→ **Given task**
Retype the material word for word.

→ **Record set**
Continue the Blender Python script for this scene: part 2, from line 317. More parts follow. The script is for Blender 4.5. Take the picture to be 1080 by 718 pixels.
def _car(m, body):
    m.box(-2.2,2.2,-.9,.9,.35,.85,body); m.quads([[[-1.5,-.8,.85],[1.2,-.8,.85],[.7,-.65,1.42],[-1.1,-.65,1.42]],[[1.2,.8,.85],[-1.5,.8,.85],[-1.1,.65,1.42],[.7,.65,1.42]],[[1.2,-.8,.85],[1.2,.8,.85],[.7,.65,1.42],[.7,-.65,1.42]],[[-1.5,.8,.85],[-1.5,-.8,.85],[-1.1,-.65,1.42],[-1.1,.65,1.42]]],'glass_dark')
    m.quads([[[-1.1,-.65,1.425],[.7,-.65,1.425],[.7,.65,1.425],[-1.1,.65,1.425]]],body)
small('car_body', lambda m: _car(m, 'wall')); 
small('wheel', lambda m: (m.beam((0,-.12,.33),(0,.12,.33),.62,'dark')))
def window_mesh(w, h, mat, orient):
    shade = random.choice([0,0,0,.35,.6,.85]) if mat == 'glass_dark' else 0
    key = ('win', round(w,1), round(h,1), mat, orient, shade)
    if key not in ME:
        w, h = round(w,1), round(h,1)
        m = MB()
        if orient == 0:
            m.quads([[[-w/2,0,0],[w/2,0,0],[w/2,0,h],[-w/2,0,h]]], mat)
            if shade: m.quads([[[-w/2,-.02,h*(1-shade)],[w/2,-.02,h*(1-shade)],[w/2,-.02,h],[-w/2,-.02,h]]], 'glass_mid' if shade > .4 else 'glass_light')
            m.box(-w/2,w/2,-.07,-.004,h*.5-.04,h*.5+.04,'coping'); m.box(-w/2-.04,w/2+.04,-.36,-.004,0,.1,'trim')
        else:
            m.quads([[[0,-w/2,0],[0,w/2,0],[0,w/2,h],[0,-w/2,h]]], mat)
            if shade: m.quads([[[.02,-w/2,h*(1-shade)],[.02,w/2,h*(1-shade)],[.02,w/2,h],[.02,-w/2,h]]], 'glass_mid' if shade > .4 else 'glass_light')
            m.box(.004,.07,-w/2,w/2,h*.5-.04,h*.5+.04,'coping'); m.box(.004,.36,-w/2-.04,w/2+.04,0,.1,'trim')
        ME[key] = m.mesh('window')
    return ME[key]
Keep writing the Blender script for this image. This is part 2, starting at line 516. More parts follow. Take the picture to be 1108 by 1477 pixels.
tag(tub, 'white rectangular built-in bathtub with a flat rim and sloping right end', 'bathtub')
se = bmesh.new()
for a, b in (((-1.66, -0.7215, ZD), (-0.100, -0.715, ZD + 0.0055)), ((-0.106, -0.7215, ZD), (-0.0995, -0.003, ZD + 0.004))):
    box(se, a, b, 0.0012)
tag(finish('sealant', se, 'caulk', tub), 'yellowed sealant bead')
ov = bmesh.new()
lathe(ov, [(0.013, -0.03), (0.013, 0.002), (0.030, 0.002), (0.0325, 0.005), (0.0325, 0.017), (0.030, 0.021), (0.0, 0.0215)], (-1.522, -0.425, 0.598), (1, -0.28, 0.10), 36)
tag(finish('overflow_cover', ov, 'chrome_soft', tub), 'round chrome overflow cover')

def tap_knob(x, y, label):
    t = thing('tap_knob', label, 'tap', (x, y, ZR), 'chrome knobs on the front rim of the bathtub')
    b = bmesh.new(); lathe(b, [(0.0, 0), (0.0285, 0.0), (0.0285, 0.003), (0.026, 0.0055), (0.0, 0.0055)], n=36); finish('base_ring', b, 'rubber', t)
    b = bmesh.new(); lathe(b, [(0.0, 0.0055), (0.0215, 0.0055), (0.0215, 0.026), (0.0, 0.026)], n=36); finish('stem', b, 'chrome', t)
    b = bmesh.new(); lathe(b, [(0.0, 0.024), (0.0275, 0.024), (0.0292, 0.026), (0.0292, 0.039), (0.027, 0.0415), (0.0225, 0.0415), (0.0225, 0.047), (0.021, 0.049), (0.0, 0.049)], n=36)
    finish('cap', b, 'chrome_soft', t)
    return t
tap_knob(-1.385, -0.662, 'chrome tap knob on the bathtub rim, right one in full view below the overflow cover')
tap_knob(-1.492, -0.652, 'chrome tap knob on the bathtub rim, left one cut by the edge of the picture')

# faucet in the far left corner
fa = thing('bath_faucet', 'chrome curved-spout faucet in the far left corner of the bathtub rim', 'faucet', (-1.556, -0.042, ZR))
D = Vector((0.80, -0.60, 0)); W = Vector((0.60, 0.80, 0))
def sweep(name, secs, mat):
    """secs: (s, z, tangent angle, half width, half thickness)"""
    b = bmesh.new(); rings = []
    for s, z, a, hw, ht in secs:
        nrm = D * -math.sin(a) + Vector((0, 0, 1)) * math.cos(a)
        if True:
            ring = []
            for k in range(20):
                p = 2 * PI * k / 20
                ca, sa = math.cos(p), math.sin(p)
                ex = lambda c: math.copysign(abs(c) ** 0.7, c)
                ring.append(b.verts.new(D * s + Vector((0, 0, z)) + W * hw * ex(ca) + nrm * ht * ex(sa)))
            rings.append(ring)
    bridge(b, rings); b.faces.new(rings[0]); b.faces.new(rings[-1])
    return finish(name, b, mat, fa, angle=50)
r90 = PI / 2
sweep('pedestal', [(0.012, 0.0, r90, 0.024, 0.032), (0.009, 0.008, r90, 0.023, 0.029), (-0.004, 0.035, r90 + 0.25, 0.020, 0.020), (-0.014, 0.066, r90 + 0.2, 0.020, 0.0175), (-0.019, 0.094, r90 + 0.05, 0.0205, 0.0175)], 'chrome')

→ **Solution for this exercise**
Continue the Blender Python script for this scene: part 2, from line 317. More parts follow. The script is for Blender 4.5. Take the picture to be 1080 by 718 pixels.
def _car(m, body):
    m.box(-2.2,2.2,-.9,.9,.35,.85,body); m.quads([[[-1.5,-.8,.85],[1.2,-.8,.85],[.7,-.65,1.42],[-1.1,-.65,1.42]],[[1.2,.8,.85],[-1.5,.8,.85],[-1.1,.65,1.42],[.7,.65,1.42]],[[1.2,-.8,.85],[1.2,.8,.85],[.7,.65,1.42],[.7,-.65,1.42]],[[-1.5,.8,.85],[-1.5,-.8,.85],[-1.1,-.65,1.42],[-1.1,.65,1.42]]],'glass_dark')
    m.quads([[[-1.1,-.65,1.425],[.7,-.65,1.425],[.7,.65,1.425],[-1.1,.65,1.425]]],body)
small('car_body', lambda m: _car(m, 'wall')); 
small('wheel', lambda m: (m.beam((0,-.12,.33),(0,.12,.33),.62,'dark')))
def window_mesh(w, h, mat, orient):
    shade = random.choice([0,0,0,.35,.6,.85]) if mat == 'glass_dark' else 0
    key = ('win', round(w,1), round(h,1), mat, orient, shade)
    if key not in ME:
        w, h = round(w,1), round(h,1)
        m = MB()
        if orient == 0:
            m.quads([[[-w/2,0,0],[w/2,0,0],[w/2,0,h],[-w/2,0,h]]], mat)
            if shade: m.quads([[[-w/2,-.02,h*(1-shade)],[w/2,-.02,h*(1-shade)],[w/2,-.02,h],[-w/2,-.02,h]]], 'glass_mid' if shade > .4 else 'glass_light')
            m.box(-w/2,w/2,-.07,-.004,h*.5-.04,h*.5+.04,'coping'); m.box(-w/2-.04,w/2+.04,-.36,-.004,0,.1,'trim')
        else:
            m.quads([[[0,-w/2,0],[0,w/2,0],[0,w/2,h],[0,-w/2,h]]], mat)
            if shade: m.quads([[[.02,-w/2,h*(1-shade)],[.02,w/2,h*(1-shade)],[.02,w/2,h],[.02,-w/2,h]]], 'glass_mid' if shade > .4 else 'glass_light')
            m.box(.004,.07,-w/2,w/2,h*.5-.04,h*.5+.04,'coping'); m.box(.004,.36,-w/2-.04,w/2+.04,0,.1,'trim')
        ME[key] = m.mesh('window')
    return ME[key]
Keep writing the Blender script for this image. This is part 2, starting at line 516. More parts follow. Take the picture to be 1108 by 1477 pixels.
tag(tub, 'white rectangular built-in bathtub with a flat rim and sloping right end', 'bathtub')
se = bmesh.new()
for a, b in (((-1.66, -0.7215, ZD), (-0.100, -0.715, ZD + 0.0055)), ((-0.106, -0.7215, ZD), (-0.0995, -0.003, ZD + 0.004))):
    box(se, a, b, 0.0012)
tag(finish('sealant', se, 'caulk', tub), 'yellowed sealant bead')
ov = bmesh.new()
lathe(ov, [(0.013, -0.03), (0.013, 0.002), (0.030, 0.002), (0.0325, 0.005), (0.0325, 0.017), (0.030, 0.021), (0.0, 0.0215)], (-1.522, -0.425, 0.598), (1, -0.28, 0.10), 36)
tag(finish('overflow_cover', ov, 'chrome_soft', tub), 'round chrome overflow cover')

def tap_knob(x, y, label):
    t = thing('tap_knob', label, 'tap', (x, y, ZR), 'chrome knobs on the front rim of the bathtub')
    b = bmesh.new(); lathe(b, [(0.0, 0), (0.0285, 0.0), (0.0285, 0.003), (0.026, 0.0055), (0.0, 0.0055)], n=36); finish('base_ring', b, 'rubber', t)
    b = bmesh.new(); lathe(b, [(0.0, 0.0055), (0.0215, 0.0055), (0.0215, 0.026), (0.0, 0.026)], n=36); finish('stem', b, 'chrome', t)
    b = bmesh.new(); lathe(b, [(0.0, 0.024), (0.0275, 0.024), (0.0292, 0.026), (0.0292, 0.039), (0.027, 0.0415), (0.0225, 0.0415), (0.0225, 0.047), (0.021, 0.049), (0.0, 0.049)], n=36)
    finish('cap', b, 'chrome_soft', t)
    return t
tap_knob(-1.385, -0.662, 'chrome tap knob on the bathtub rim, right one in full view below the overflow cover')
tap_knob(-1.492, -0.652, 'chrome tap knob on the bathtub rim, left one cut by the edge of the picture')

# faucet in the far left corner
fa = thing('bath_faucet', 'chrome curved-spout faucet in the far left corner of the bathtub rim', 'faucet', (-1.556, -0.042, ZR))
D = Vector((0.80, -0.60, 0)); W = Vector((0.60, 0.80, 0))
def sweep(name, secs, mat):
    """secs: (s, z, tangent angle, half width, half thickness)"""
    b = bmesh.new(); rings = []
    for s, z, a, hw, ht in secs:
        nrm = D * -math.sin(a) + Vector((0, 0, 1)) * math.cos(a)
        if True:
            ring = []
            for k in range(20):
                p = 2 * PI * k / 20
                ca, sa = math.cos(p), math.sin(p)
                ex = lambda c: math.copysign(abs(c) ** 0.7, c)
                ring.append(b.verts.new(D * s + Vector((0, 0, z)) + W * hw * ex(ca) + nrm * ht * ex(sa)))
            rings.append(ring)
    bridge(b, rings); b.faces.new(rings[0]); b.faces.new(rings[-1])
    return finish(name, b, mat, fa, angle=50)
r90 = PI / 2
sweep('pedestal', [(0.012, 0.0, r90, 0.024, 0.032), (0.009, 0.008, r90, 0.023, 0.029), (-0.004, 0.035, r90 + 0.25, 0.020, 0.020), (-0.014, 0.066, r90 + 0.2, 0.020, 0.0175), (-0.019, 0.094, r90 + 0.05, 0.0205, 0.0175)], 'chrome')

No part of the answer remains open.